Joyce was praised for his strong will in taking hard decisions, including grounding the airline for a time and making large redundancies. There was also praise for Joyce’s “bold decision” to partner with Emirates, and more recently to expand Qantas’s relationships with China Eastern and American Airlines.

“Private Provider Profits, Public Pays”

SriLankan Airlines: is privatisation the solution? Image credit Giorgio Parolini/planespotters.net

It is clear from the timeline that we published on April 11, 2016 that Sri Lanka’s national carrier, under whatever name, has had its ups and downs. That timeline drew a number of helpful comments.

Many commenters thought that privatisation was the panacea. Personally, we doubt it. There have been successful privatisations. Kenya Airways, which was privatised over 20 years ago, and Samoa’s Polynesian Blue have been profitable for years and contributed to growth in their respective tourism sectors.

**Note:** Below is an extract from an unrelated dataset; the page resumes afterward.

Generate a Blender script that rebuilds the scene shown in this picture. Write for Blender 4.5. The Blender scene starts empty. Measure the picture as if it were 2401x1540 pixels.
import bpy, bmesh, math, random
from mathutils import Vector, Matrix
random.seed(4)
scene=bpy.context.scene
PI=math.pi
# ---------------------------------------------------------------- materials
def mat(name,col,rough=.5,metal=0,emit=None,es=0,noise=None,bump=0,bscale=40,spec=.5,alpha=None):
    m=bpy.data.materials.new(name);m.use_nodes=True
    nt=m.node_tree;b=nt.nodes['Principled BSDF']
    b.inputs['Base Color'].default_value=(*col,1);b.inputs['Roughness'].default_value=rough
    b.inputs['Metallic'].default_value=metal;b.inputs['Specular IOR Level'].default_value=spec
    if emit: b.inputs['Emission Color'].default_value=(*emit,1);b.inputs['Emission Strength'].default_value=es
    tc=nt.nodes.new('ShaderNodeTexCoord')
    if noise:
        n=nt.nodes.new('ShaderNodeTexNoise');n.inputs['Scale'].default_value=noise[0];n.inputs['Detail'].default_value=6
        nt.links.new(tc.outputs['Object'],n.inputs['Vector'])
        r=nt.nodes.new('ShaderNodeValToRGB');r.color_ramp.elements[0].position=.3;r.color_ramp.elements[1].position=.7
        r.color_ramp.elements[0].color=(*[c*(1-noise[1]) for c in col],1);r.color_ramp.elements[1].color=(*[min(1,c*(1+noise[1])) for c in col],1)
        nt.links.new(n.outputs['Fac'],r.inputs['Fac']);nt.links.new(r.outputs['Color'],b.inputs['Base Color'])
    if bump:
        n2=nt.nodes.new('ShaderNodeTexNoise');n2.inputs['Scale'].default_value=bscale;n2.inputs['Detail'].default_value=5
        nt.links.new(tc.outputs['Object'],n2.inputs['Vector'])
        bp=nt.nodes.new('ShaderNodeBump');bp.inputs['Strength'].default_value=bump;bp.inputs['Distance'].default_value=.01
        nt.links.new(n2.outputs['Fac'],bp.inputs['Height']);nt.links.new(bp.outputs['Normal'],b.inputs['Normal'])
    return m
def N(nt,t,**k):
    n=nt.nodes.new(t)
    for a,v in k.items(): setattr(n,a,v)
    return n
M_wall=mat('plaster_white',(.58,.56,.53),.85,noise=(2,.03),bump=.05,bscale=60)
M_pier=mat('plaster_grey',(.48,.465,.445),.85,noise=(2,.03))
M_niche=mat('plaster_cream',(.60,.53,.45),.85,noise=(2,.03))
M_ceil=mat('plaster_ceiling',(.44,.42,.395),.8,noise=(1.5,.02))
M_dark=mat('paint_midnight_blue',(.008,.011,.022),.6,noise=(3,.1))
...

However, privatisation is also an inducement to corruption, and the taxpayer ends up paying for the failures  of “risk-taking entrepreneurs”. There is an argument that airlines are essentially economy-stimulating public services which require massive investments to support airports, airspace and safety regulations. Private airlines anywhere in the world have thin margins and usually need bailouts and subsidies. Some taxpayers might prefer to support a loss-making state enterprise over pouring public money into a loss-making private company.

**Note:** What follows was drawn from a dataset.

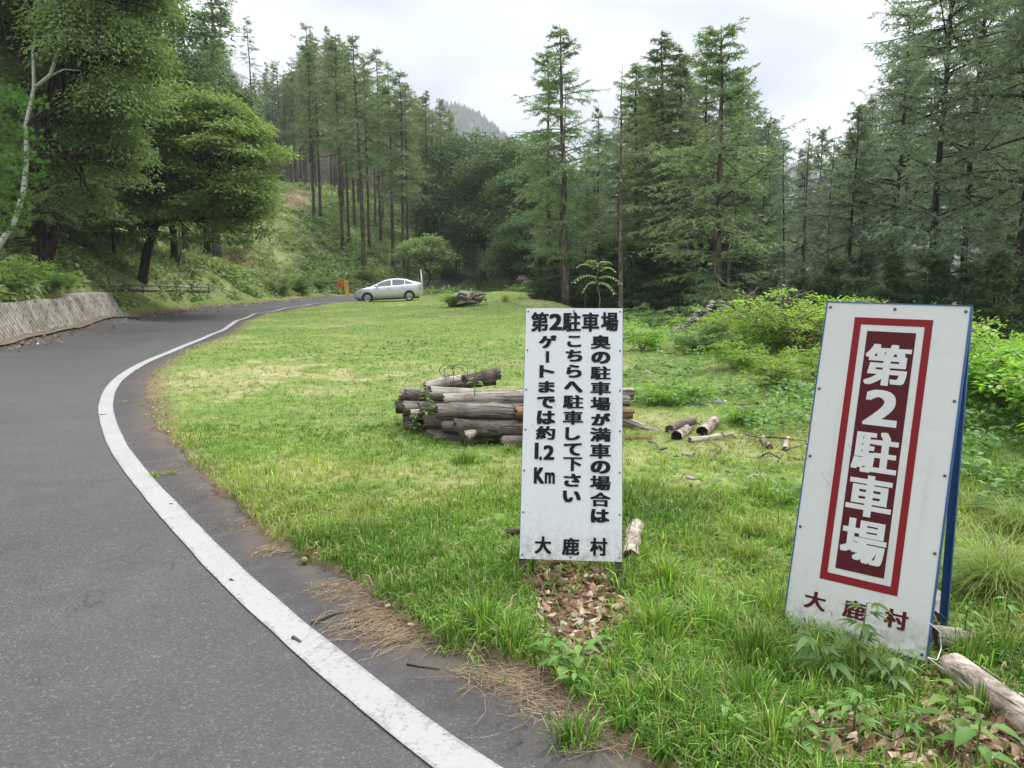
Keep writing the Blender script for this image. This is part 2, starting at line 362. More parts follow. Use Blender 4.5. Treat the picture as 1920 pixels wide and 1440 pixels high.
def hill(x, y):
    """1 on the wooded hillside and bank"""
    return np.clip(smooth(.3, 1.2, bank(x, y)[0]) + smooth(50, 56, y) * (x < 2), 0, 1)
def lawn_mask(x, y):
    return (1 - hill(x, y)) * (1 - smooth(2.2, 4.5, x - .02 * y) * smooth(9, 16, y))
PATCH = [(np.array([.30, 3.42]), .27, .60, .12), (np.array([.26, 2.98]), .18, .25, 0.), (np.array([1.30, 2.30]), .45, .22, -.3), (np.array([-1.0, 3.95]), .13, .08, 0.), (np.array([1.62, 2.38]), .3, .3, 0), (np.array([1.55, 2.68]), .09, .10, 0), (np.array([1.17, 3.05]), .06, .07, 0)]
def patch(x, y):
    v_ = np.zeros(np.shape(x))
    for c_, a_, b_, rot in PATCH:
        dx_, dy_ = x - c_[0], y - c_[1]; v_ = np.maximum(v_, 1 - smooth(.6, 1.15, np.sqrt((dx_ / a_) ** 2 + (dy_ / b_) ** 2) + .5 * (fbm(x * 6, y * 6, 15) - .5)))
    return v_
def gcol(x, y):
    n1 = fbm(x * .55, y * .55, 61); n2 = fbm(x * 2.3, y * 2.3, 71); n3 = fbm(x * 9, y * 9, 81, 3)
    lawn = np.array([.15, .215, .050])[:, None] * np.ones(x.size); lawn = lawn.T.reshape(*x.shape, 3)
    dry = smooth(.50, .78, n1 * .6 + n2 * .4)[..., None] * .75
    dry = np.clip(dry + .55 * np.exp(-((x + 2.6) / 3.2) ** 2 - ((y - 12) / 4.5) ** 2)[..., None] * smooth(.40, .6, n2)[..., None], 0, 1)
    c = lawn * (1 - dry) + np.array([.33, .30, .15]) * dry
    c = c * (1 - .25 * smooth(.4, .75, n3)[..., None])
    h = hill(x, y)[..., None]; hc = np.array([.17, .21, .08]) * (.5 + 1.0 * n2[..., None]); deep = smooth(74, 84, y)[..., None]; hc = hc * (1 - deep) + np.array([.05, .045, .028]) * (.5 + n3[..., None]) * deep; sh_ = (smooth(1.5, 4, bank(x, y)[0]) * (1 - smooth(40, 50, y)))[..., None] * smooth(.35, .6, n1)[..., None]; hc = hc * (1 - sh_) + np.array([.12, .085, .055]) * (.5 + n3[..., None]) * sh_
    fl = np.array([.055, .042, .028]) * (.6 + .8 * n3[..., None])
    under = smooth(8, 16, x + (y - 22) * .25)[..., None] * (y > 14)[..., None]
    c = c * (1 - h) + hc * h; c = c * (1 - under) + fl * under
    top = (smooth(60, 72, y) * smooth(-7, -12, x + 20 * 0) * 0)[..., None]
    td = seg_dist(x, y, TRAIL); tr = (1 - smooth(.8, 3.0, td + (n2 - .5) * 4 + (n3 - .5) * 2))[..., None]
    tcol = np.where((smooth(68, 70, y) > .5)[..., None], np.array([.21, .155, .105]), np.array([.25, .29, .11]) * (.5 + 1.0 * n2[..., None])) * (.55 + .9 * n3[..., None])
    c = c * (1 - tr) + tcol * tr
    sc = (1 - smooth(1.0, 4.2, np.hypot((x - SCREE[0]), (y - SCREE[1]) * .6) + (n2 - .5) * 4.5))[..., None]
    c = c * (1 - sc) + np.array([.25, .15, .105]) * (.5 + .8 * n3[..., None]) * sc
    sd = SD if x.shape == SD.shape else road_sdf(x, y)
    pt = (patch(x, y) * (y > 0))[..., None]; c = c * (1 - pt) + np.array([.15, .10, .065]) * (.5 + n3[..., None]) * pt
    ed = (1 - smooth(.05, .35, sd + (n3 - .5) * .25))[..., None] * (y < 60)[..., None]
    c = c * (1 - ed) + np.array([.16, .115, .075]) * (.6 + .8 * n3[..., None]) * ed
    return c
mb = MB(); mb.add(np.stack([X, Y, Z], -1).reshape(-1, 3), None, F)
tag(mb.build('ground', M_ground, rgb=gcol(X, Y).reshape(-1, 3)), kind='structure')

# ------------------------------------------------------------------ road and white line
def resample(PL, step):
    d = np.r_[0, np.cumsum(np.hypot(*np.diff(PL, axis=0).T))]; s = np.arange(0, d[-1], step)
    # smooth Catmull-like: interpolate then box blur
    P = np.c_[np.interp(s, d, PL[:, 0]), np.interp(s, d, PL[:, 1])]; k = max(1, int(.35 / step))
    for _ in range(2):
        Q = P.copy(); w = np.ones(2 * k + 1) / (2 * k + 1)
        for c in (0, 1): Q[k:-k, c] = np.convolve(P[:, c], w, 'valid')
        P = Q
    return P
m, t, o = mat('asphalt')
tcn = t.nodes.new('ShaderNodeTexCoord').outputs['Object']
v = N(t, 'ShaderNodeTexVoronoi', Scale=150.0); t.links.new(tcn, v.inputs['Vector'])
v2 = N(t, 'ShaderNodeTexVoronoi', Scale=120.0); t.links.new(tcn, v2.inputs['Vector'])
big = noise(t, .35, 5.0, .6, tcn); mid = noise(t, 3.0, 5.0, .6, tcn); fine = noise(t, 160.0, 3.0, .6, tcn)
sepc = t.nodes.new('ShaderNodeSeparateColor'); t.links.new(v.outputs['Color'], sepc.inputs[0])
sepd = t.nodes.new('ShaderNodeSeparateColor'); t.links.new(v2.outputs['Color'], sepd.inputs[0])
stone = ramp(t, sepc.outputs[0], [(.0, .72), (.55, .97), (.88, 1.08), (.98, 1.7)])
stone2 = ramp(t, sepd.outputs[0], [(0.0, .95), (.95, 1.0), (.99, 1.8)])
base = ramp(t, math_n(t, 'ADD', math_n(t, 'MULTIPLY', big, .6), math_n(t, 'MULTIPLY', mid, .4)), [(.32, (.050, .047, .048)), (.68, (.088, .084, .085))])
a = N(t, 'ShaderNodeAttribute', _attribute_name='tint').outputs['Fac']
base = mixc(t, a, base, mixc(t, 1.0, base, (.50, .49, .50), 'MULTIPLY'))
c = mixc(t, 1.0, mixc(t, 1.0, base, stone, 'MULTIPLY'), stone2, 'MULTIPLY')
da = N(t, 'ShaderNodeAttribute', _attribute_name='dirt').outputs['Fac']
c = mixc(t, math_n(t, 'MULTIPLY', da, ramp(t, noise(t, 7.0, 6.0, .7, tcn), [(.35, .15), (.6, 1.0)])), c, (.13, .095, .065))
# hairline cracks
wv = N(t, 'ShaderNodeTexVoronoi', Scale=.9, _feature='DISTANCE_TO_EDGE')
wn = N(t, 'ShaderNodeTexNoise', Scale=2.6, Detail=5.0); t.links.new(tcn, wn.inputs['Vector'])
va = t.nodes.new('ShaderNodeVectorMath'); va.operation = 'MULTIPLY_ADD'; t.links.new(wn.outputs['Color'], va.inputs[0]); va.inputs[1].default_value = (.7, .7, .7); t.links.new(tcn, va.inputs[2]); t.links.new(va.outputs[0], wv.inputs['Vector'])
cr = ramp(t, wv.outputs['Distance'], [(.0, 1.0), (.010, .0)]); gate = ramp(t, noise(t, .8, 3.0, .5, tcn), [(.52, 0.0), (.60, 1.0)])
c = mixc(t, math_n(t, 'MULTIPLY', math_n(t, 'MULTIPLY', cr, gate), .75), c, (.02, .018, .016))
hgt = math_n(t, 'ADD', math_n(t, 'MULTIPLY', v.outputs['Distance'], -.6), math_n(t, 'MULTIPLY', fine, .5))
principled(t, o, c, .62, .5, hgt, .6, .005)
M_asph = m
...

If the Government is to retain a stake, it needs to hire someone like Alan Joyce – someone unafraid of unpopularity – to oversee operations with a cold eye to what is effective, and a bold willingness to take decisive action. Joyce was never a pilot and had no influential family connections. He does have a BSc in Applied Science (Physics and Mathematics) and an MSc in Management Science. He is a Fellow of the Royal Aeronautical Society. Most importantly, he had eight years of practical experience with an airline in sales, marketing, information technology, network planning, operations research, revenue management and fleet planning.

Lanka Business Online recently recycled a media release informing us that: “SriLankan Airlines has once again enlisted the knowledge and expertise of some of the country’s eminent professionals, private sector personalities and management gurus to help groom the National Carrier’s leaders of the future…” As is usual with this  kind of “journalism” there was no attempt at analysis and it was left to a cynical reader to comment: “We need a sustainable and a turnaround vision for SLA and that not from bankers, automobile personnel and academics. But professionals from the Airline industry ‒ local and foreign.” Have SriLankan Airlines management sought advice from the likes of Alan Joyce or Michael O’Leary?

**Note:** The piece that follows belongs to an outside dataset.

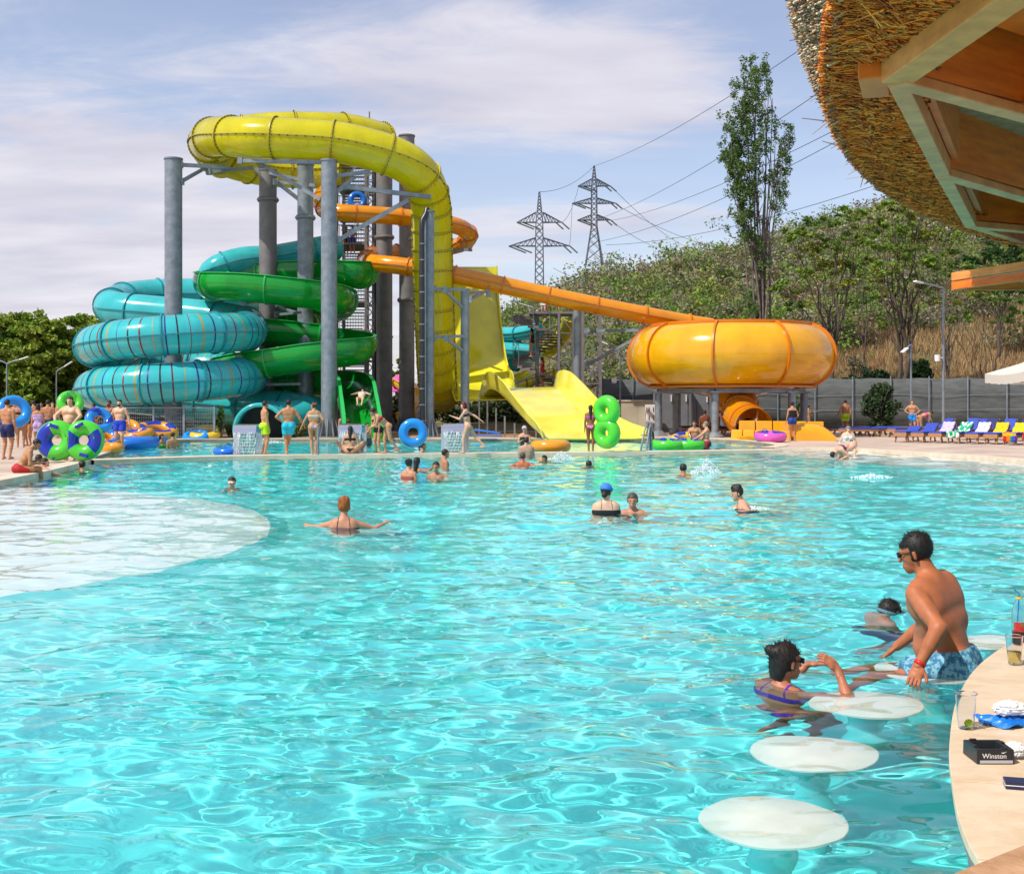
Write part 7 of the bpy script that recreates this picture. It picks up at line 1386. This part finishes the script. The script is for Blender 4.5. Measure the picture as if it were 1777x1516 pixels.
wom = person('dark-haired woman in a purple bikini and sunglasses standing in the water by the stools', psw, rzw, s=sw_, b=1.02, female=True, head=(-14, 2), hip=hz_, hl=lw, hr=rw, pl=(-.6, .3, -1), pr=(1, .3, -.55), sk='b87458', hair=('messy', '20120e'), h=.008, glasses='sun', wear=[('top', '48209a'), ('bottom', '48209a'), ('straps', '5a28b4')], group=None, hands='near', fingers=[hand_near(('l', nrm(loc((0, 0, 0), rzw, 1, (.9, 0, .05))), (0, 0, 1), 1), .25), hand_near(('r', nrm(loc((0, 0, 0), rzw, 1, (-.62, .1, .55))), nrm(loc((0, 0, 0), rzw, 1, (.3, -.5, .6))), -1), .55)])
boy = wade('boy in a diving mask swimming behind the seated man', 1512, 1024, 1062, -84, s=.90, lean=8, bend=4, head=(0, 4), Y=9.6, hl=(-.2, .1, .7), hr=(.2, .25, .8), sk='c88a70', hair=('short', '1c1210'), h=.009, wear=[('shorts', '203060', .5)], ret=True)
bb, J, hp, up, tp = boy; mkb = MB(); s_b = .90; Hm = Vector(hp(0, 1, 0)-hp(0, 0, 0)); Hx = Vector(hp(1, 0, 0)-hp(0, 0, 0)); Hz = Hx.cross(Hm); RM = Matrix((Hx, Hm, Hz)).transposed()
mkb.box(hp(0, .088, .018)*s_b, (.125, .05, .062), RM); mko = obj('diving_mask', mkb, M['black'], bb, bevel=.014, world=False); mkb = MB(); n = 24; vs = []
for k in range(n):
    a = 2*PI*k/n
    for dz, r_ in ((-.013, 1.0), (.013, 1.0), (.013, 1.05), (-.013, 1.05)): vs.append(hp(.094*r_*math.cos(a), -.012+.108*r_*math.sin(a), .022+dz)*s_b)
mkb.add(vs, [(k*4+j, ((k+1) % n)*4+j, ((k+1) % n)*4+(j+1) % 4, k*4+(j+1) % 4) for k in range(n) for j in range(4)]); obj('mask_strap', mkb, pm('grey_blue_rubber', (.10, .20, .27), .5), bb, world=False)

for o_ in (mbod, wom, bb):
    m_ = o_.data.materials[0].copy(); o_.data.materials[0] = m_; q_ = m_.node_tree.nodes['Principled BSDF']; q_.inputs['Subsurface Weight'].default_value = .18; q_.inputs['Subsurface Scale'].default_value = .012; q_.inputs['Subsurface Radius'].default_value = (1, .35, .2)
for o_ in bpy.data.objects:
    if o_.type == 'MESH' and (o_.get('category') == 'person' or (o_.parent and o_.parent.get('category') == 'person')): o_.cycles.is_caustics_receiver = True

Some commenters called for SriLankan Airlines to be closed down as soon as possible because it was a constant drain on public resources at a time of national financial crisis. Would this be too drastic an option with the huge costs that redundancies would entail? One obvious way of cutting losses would be to shut down Mihin Lanka, as Ranil Wickremesinghe promised to do in his election campaign. Many retired consultants who were appointed by the previous regime are still drawing salaries. How long will this Rajapaksa folly continue to drain the Treasury?

There certainly have to be some redundancies, whatever option is chosen, but the Government has promised to retain the airline’s 7,800 workforce. There is no doubt that there are many superfluous and ineffective people employed by the airline in management and on the technical side. The current Chairman as well as Board of Directors was appointed by the Prime Minister mostly from amongst his close associates. The new CEO is the brother of the Prime Minister’s advisor, Charitha Ratwatte. There appears to be no-one currently running the national carrier who has any experience of running a hugely indebted enterprise.

Although the Rajapaksa regime is rightly condemned for its malign effect on the national carrier, there is a long history of incompetence and malfeasance under previous regimes. Minister Kabir Hashim may well speak of the damage done by “unqualified political lackeys”, but one doubts whether past regimes were much better and one cannot be optimistic about the future either.